Instructions for the task: For each line of the data below that holds "part", copy the line.

Data rows:
----
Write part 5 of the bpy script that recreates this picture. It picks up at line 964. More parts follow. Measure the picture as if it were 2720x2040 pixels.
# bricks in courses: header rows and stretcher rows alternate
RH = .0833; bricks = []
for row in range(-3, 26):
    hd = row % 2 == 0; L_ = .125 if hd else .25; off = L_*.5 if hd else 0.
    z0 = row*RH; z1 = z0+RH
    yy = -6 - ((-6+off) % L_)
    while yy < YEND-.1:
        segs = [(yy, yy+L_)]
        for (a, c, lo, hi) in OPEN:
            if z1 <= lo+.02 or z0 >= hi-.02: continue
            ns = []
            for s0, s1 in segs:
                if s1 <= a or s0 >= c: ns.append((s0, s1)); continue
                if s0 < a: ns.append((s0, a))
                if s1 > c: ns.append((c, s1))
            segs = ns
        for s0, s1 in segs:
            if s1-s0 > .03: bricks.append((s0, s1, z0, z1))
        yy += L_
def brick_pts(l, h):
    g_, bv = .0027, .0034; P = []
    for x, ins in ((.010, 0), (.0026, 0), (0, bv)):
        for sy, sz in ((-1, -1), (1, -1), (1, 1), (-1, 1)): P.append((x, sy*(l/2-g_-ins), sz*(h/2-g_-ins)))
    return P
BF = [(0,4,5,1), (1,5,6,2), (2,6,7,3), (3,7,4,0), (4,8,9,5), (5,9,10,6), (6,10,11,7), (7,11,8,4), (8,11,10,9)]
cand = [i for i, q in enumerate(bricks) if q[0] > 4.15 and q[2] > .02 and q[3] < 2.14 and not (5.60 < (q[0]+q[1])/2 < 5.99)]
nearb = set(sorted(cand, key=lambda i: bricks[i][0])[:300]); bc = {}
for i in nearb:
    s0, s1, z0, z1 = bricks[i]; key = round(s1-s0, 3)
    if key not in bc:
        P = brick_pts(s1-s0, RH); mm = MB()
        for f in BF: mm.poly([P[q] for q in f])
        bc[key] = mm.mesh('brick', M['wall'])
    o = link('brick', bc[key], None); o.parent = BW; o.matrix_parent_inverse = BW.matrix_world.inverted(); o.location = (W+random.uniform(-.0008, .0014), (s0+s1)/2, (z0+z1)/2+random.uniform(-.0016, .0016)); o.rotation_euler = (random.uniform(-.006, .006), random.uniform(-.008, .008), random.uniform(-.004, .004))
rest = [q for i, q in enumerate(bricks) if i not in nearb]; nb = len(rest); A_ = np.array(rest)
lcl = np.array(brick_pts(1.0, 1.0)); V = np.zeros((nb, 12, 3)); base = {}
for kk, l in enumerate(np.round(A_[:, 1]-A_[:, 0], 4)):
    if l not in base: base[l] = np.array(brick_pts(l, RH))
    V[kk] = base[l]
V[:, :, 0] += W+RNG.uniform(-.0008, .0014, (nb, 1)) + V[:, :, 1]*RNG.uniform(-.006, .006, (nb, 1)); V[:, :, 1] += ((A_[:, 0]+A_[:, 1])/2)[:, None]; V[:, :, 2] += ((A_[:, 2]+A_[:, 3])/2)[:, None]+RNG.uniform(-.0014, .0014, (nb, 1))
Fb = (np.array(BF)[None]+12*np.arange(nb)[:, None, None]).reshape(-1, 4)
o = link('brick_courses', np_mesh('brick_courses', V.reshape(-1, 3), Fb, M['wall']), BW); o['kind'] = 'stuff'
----
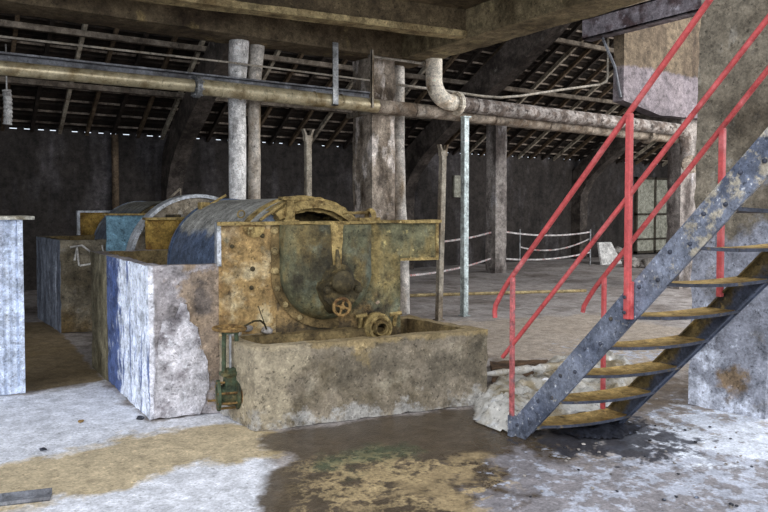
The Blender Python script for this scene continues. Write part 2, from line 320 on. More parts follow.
----
Solution for this task:
Write part 5 of the bpy script that recreates this picture. It picks up at line 964. More parts follow. Measure the picture as if it were 2720x2040 pixels.
The Blender Python script for this scene continues. Write part 2, from line 320 on. More parts follow.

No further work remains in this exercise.